Prof. Dr. h.c. Hasso Plattner

HANA Load Simulator


The HANA Load Simulator creates a realistic enterprise workload of thousands of concurrent users and executes that workload on different database configurations simultaneously. A dashboard monitors several performance indicators of each database, incl. data footprint, transaction latencies, throughput, and overall CPU utilization. The dashboard can also be used to configure several workload parameters like OLTP and OLAP query frequencies or the ratio of actual and historical queries. This provides a simple and interactive tool to assess key performance characteristics of different database setups (e.g., single- vs. multi-node) side-by-side and in real-time.


We compare a) a single database node with b) a multi-node setup consisting of a master node (actual data only), one replica node of the master for running OLAP transactions, and a cold node for historical data. Both setups have an equal total amount of cores and main memory. The usage of the replica node and aggregate caches can be switched on and off. The workload consists of three types of transactions (ratio configurable): invoice postings (sFIN-adapted), read-only transactions incl. OLTP queries (incl. BKPF-BSEG-joins), and OLAP transactions incl. read-heavy analytical queries.

With the partitioning into actual and historical and replication of the actual data, we see the following improvements (90% actual-only OLAP transactions, 100% actual-only OLTP transactions, one of 100 queries being analytical):

Improved performance

  • Transactional processing is improved even without the use of a replica due to the smaller data set. Activating the replica, the multi-node setup is faster by a factor of ~4 for mixed workloads.

  • The higher the skew is towards an actual-only workload, the more the new architecture outperforms the traditional setup.

  • When adding analytical users to the system, a replica of the actual master node significantly lowers the latency of OLTP transactions due to better load distribution.

Reduced costs

  • Historical data can be purged and better compressed to decrease the memory footprint and require less main memory.

  • Overall system costs decrease as smaller servers can be deployed, hence avoiding disproportional prices for large server systems.

Live on stage at SAPphire NOW 2015 in Orlando.

Thousands of SAP customers in the fully occupied Orange County Convention Center in Orlando, FL and watchers of the live stream saw the impact of actual / historical data optimization for SAP HANA in terms of database performance and system load.

Martin Boissier and Carsten Meyer had the chance to present the master project -HANA Load Simulator- (Daniel Kurzynski, Rui Ruhrlaender, Christopher Schmidt, Jannik Marten, Jan-Peer Rudolph, Alexander Franke, Jasper Schulz, and Pedro Flemming) live on stage during Prof. Hasso Plattner's keynote speech. 

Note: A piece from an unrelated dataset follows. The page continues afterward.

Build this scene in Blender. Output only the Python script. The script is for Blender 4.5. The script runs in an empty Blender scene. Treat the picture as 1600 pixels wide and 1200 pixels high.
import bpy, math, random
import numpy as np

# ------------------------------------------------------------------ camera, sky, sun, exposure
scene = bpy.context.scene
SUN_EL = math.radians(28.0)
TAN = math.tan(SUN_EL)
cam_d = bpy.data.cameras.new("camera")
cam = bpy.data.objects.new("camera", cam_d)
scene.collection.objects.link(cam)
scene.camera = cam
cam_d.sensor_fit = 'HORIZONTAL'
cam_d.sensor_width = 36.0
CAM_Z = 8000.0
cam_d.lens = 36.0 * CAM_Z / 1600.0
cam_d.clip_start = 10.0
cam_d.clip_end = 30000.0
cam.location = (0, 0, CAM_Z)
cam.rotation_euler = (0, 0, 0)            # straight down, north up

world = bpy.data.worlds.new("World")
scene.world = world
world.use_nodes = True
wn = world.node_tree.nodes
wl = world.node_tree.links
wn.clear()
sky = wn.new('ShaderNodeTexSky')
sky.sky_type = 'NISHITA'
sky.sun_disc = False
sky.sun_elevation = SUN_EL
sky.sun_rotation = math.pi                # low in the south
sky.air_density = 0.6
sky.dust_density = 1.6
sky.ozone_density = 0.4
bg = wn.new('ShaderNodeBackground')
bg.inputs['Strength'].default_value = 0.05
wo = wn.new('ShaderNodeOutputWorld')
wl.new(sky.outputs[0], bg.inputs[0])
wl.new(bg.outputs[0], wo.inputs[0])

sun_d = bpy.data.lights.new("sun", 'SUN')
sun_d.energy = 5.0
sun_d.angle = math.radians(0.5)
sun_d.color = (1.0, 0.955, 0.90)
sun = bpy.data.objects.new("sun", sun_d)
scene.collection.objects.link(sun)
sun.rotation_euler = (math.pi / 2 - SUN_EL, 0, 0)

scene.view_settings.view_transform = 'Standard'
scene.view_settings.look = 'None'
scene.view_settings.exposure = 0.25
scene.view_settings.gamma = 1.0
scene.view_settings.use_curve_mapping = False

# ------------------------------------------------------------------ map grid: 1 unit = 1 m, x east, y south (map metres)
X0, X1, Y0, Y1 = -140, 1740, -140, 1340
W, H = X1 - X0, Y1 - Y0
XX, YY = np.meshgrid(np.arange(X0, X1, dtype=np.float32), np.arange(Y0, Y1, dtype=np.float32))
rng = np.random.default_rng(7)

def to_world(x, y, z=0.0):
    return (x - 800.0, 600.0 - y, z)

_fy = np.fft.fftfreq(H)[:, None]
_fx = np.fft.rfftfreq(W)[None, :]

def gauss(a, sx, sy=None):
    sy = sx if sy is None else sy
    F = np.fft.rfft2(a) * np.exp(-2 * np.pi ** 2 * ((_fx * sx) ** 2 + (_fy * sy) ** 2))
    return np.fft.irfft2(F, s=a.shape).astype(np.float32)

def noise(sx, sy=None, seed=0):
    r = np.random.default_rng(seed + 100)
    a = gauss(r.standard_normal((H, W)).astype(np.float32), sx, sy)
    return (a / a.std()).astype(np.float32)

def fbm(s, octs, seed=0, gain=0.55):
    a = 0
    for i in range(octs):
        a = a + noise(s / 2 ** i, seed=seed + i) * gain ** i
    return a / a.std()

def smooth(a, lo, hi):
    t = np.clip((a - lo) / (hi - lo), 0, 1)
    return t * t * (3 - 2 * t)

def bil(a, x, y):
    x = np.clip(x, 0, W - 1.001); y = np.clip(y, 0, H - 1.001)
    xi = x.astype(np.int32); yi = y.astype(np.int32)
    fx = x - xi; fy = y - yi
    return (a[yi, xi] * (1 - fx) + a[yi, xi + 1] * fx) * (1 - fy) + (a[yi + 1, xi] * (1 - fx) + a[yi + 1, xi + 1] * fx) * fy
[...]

Desirable: Seeing and comparing the impact of fundamental system changes, helps to understand the meaning of those changes and the true value behind them. Changing simulation parameter and getting direct feedback allows to explore system behavior and to consider the odds of various options.

Feasible: HANA features read-only replication, A/H data partitioning and aggregate caching (in early versions) already today. Workload and data set can be generated and adapted close to a productive load and deployed to different hardware setups.

Viable: A technical description is less convincing than a running system. If people see positive effects of a system setup they are more willing to test it. If people can evaluate the impact of changes in their own environment, they are more willing to buy it.


The HANA Load Simulator shall visualize the impact of A/H partitioning, read-only replication, and aggregates caching on a customer's productive system. Also the possibility of increased reliability (high availability) using hot-standby replicas will be shown in future versions. With access to a customer’s production data and a corresponding workload trace, the simulator can mimic the real production system in order to show the feasibility and benefits of the mentioned concepts on different hardware setups.